Analysis: The composition scheme was treated as an optional, concessional mode of payment of tax and not as a charging provision. The Court held that the Legislature could validly classify dealers for such facility on the basis of identifiable differences, and the exclusion of dealers with out-of-State or out-of-country purchases had a rational nexus with the object of facilitating compliance while protecting State revenue. The classification was found to be reasonable and not arbitrary. The challenge under Article 301 also failed because the provision did not impede free trade or commerce, but only regulated eligibility for an optional tax facility.
Conclusion: Section 15(1) was upheld as valid and not violative of Articles 14 or 301; the challenge failed.
Issue (ii): Whether section 72(2) of the Karnataka Value Added Tax Act, 2003, providing for penalty where the return understates tax liability by more than five per cent, was unconstitutional or its penalty orders were sustainable without proper opportunity.

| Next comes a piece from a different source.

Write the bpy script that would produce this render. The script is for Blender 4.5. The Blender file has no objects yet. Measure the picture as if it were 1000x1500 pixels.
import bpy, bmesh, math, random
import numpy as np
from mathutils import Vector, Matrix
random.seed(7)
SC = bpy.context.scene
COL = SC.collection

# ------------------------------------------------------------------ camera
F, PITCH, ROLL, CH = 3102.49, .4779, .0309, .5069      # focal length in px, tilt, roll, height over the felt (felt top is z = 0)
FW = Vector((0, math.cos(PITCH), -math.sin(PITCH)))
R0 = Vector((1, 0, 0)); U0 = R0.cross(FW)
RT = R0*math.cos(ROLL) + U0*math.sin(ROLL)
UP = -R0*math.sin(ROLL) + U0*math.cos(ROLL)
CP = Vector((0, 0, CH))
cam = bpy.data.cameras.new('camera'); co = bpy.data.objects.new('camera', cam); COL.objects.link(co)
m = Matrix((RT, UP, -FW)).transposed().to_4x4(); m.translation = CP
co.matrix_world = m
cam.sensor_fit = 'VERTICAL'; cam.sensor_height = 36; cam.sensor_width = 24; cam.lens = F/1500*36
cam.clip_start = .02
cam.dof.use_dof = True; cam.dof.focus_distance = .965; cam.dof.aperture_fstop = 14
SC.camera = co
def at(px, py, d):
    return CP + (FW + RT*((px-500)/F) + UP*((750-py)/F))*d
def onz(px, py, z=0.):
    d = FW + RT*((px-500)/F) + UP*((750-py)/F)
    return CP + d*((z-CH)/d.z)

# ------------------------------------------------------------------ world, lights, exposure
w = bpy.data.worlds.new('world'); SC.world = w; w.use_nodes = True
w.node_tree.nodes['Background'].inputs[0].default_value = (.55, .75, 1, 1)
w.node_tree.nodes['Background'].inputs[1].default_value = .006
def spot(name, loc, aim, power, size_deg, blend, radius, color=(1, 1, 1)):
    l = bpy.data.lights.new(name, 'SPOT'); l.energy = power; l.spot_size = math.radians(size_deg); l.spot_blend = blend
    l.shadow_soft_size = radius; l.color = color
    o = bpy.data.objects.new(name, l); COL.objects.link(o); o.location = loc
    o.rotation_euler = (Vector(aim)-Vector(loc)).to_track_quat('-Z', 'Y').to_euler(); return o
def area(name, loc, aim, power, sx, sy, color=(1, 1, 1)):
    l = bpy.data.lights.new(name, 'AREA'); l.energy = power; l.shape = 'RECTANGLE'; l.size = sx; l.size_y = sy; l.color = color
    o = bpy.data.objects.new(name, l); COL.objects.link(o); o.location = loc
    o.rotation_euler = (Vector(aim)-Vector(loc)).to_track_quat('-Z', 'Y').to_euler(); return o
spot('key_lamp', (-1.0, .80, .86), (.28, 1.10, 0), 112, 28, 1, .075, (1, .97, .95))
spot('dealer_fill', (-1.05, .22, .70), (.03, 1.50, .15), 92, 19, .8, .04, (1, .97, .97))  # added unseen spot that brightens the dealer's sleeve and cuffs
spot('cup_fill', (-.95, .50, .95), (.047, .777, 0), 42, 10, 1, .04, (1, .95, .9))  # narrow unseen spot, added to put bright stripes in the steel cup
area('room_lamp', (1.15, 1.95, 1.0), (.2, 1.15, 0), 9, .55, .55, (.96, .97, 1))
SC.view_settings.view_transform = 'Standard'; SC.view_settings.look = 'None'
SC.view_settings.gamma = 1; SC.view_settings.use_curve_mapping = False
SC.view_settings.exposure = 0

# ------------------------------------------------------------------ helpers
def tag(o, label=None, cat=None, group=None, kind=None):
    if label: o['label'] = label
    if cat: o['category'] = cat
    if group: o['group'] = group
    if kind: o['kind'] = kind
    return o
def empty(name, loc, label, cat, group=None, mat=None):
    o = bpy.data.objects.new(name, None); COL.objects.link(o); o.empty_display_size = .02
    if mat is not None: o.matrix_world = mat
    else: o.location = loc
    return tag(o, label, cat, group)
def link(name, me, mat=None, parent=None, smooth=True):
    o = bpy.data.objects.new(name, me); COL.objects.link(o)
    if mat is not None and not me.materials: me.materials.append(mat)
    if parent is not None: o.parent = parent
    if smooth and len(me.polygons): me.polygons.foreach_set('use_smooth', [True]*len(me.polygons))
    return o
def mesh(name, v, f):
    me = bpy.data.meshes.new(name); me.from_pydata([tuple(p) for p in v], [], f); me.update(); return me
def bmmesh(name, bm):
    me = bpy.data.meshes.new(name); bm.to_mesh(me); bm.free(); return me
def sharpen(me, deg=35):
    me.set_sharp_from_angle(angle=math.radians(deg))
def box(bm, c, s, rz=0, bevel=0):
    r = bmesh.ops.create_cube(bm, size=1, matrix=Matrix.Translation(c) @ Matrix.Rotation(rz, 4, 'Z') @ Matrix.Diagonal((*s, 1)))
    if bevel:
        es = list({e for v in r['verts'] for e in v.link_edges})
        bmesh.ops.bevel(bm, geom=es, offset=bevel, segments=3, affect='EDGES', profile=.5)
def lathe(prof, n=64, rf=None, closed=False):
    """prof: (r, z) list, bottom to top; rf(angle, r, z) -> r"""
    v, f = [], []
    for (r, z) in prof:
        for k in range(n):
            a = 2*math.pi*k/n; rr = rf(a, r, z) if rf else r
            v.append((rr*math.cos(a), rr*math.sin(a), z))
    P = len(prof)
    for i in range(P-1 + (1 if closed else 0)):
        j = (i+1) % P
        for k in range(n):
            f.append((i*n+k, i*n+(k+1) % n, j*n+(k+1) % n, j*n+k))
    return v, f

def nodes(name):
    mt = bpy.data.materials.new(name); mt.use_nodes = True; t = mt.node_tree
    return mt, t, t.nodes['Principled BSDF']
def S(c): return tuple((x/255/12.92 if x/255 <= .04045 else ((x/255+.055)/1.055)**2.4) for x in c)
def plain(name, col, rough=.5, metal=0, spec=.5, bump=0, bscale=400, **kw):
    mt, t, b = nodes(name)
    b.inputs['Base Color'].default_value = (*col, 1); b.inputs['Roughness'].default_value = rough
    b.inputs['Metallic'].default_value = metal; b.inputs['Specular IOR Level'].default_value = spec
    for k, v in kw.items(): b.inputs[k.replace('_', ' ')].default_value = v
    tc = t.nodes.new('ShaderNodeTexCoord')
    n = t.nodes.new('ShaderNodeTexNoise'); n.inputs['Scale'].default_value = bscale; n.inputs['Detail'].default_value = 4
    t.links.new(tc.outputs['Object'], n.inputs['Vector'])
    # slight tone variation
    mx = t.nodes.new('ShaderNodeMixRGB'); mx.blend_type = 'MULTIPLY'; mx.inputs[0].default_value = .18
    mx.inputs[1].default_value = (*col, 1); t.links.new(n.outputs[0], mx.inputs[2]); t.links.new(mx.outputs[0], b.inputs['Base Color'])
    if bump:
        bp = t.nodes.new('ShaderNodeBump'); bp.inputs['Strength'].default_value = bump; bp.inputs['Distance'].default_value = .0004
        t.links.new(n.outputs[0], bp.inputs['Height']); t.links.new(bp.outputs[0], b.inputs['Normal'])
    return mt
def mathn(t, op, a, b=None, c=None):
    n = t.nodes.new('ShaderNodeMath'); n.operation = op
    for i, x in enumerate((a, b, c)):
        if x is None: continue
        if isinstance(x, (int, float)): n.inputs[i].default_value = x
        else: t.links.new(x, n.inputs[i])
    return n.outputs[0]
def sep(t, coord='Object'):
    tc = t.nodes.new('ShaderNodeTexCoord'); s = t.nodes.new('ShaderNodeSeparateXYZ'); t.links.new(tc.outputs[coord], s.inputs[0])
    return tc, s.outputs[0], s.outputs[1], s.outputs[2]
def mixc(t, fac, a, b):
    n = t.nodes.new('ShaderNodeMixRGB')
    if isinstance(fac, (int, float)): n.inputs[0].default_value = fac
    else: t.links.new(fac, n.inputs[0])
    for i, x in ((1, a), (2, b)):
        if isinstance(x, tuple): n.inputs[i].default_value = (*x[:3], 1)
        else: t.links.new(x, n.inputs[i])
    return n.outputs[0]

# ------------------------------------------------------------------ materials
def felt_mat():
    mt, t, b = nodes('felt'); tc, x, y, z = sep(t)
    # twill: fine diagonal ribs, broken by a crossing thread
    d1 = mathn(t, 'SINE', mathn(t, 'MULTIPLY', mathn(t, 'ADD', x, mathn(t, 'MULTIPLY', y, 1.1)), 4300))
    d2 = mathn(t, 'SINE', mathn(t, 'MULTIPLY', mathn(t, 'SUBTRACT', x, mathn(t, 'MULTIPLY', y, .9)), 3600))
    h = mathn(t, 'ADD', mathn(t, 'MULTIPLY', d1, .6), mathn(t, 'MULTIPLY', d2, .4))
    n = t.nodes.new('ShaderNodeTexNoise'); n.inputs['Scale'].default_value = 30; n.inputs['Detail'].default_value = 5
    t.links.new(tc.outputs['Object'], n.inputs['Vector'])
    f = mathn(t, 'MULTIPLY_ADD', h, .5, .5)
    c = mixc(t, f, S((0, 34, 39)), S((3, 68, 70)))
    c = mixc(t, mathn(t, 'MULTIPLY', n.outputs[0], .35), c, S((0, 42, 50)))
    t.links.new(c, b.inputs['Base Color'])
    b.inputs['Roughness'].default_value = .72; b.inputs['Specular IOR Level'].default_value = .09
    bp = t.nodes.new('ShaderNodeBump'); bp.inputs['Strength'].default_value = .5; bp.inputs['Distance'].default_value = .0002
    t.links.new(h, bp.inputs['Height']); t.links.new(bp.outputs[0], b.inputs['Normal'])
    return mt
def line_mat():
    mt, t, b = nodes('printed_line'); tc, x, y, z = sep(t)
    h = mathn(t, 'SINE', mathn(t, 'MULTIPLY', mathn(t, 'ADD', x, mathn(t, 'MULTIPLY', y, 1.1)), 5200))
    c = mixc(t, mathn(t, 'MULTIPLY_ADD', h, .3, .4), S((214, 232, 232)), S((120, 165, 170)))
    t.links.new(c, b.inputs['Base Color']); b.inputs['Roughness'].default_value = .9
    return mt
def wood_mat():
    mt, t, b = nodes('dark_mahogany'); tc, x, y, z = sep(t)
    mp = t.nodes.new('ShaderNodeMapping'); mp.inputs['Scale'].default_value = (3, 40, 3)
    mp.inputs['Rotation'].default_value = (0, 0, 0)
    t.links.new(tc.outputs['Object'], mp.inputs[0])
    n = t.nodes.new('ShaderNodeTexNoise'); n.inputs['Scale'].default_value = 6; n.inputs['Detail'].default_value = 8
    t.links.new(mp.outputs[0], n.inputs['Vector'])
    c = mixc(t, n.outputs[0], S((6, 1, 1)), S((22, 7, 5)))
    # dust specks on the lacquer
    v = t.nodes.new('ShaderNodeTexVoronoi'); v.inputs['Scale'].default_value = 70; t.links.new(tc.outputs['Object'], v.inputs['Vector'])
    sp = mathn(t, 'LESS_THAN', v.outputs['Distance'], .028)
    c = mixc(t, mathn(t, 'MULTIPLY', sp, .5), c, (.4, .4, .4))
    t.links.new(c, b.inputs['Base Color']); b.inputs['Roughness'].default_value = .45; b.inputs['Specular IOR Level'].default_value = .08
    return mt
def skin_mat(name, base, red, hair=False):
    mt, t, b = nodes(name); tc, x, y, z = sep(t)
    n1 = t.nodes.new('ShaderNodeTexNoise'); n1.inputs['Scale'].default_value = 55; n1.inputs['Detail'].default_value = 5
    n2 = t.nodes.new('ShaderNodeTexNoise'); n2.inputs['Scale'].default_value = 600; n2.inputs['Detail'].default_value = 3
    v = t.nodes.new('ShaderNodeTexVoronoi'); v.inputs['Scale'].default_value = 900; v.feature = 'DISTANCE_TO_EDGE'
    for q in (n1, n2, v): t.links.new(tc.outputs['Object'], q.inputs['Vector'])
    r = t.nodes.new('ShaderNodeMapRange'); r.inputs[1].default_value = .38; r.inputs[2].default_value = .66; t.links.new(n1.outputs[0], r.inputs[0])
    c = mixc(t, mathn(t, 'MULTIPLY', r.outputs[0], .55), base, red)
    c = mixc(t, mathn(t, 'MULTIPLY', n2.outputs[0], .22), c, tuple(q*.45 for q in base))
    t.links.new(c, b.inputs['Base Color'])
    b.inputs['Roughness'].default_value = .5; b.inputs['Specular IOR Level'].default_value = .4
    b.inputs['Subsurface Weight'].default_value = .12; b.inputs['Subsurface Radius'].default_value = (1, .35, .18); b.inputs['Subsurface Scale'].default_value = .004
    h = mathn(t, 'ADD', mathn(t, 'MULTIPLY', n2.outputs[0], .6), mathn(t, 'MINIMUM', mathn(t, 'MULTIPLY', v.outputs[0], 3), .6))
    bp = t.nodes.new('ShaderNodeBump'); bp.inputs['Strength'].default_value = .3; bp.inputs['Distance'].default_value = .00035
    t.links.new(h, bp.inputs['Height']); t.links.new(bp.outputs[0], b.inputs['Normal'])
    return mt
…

Analysis: The Court held that penalty in fiscal statutes can be imposed without proof of mens rea and that a provision prescribing penalty for under-statement beyond the statutory margin was not per se unreasonable. However, section 72(2) itself required an opportunity to show cause in writing before penalty could be imposed. On the facts, the penalty orders were passed without a proper statutory opportunity after determination of the alleged shortfall, and therefore the individual penalty levies could not stand. The petitioners were left at liberty to submit objections before the assessing authority.
Conclusion: Section 72(2) was not struck down, but the penalty orders were quashed for breach of the mandatory opportunity requirement.
Final Conclusion: The composition scheme exclusion was constitutionally valid, but the penalty component required fresh consideration after compliance with the statutory notice requirement, so the petitions succeeded only to that limited extent.
Ratio Decidendi: A composition scheme being a concessional alternative mode of taxation may be subjected to reasonable classification based on an intelligible differentia having nexus to the object of the provision and revenue protection; penalty under a fiscal statute is sustainable without mens rea, but it must still comply with any mandatory pre-penalty hearing requirement.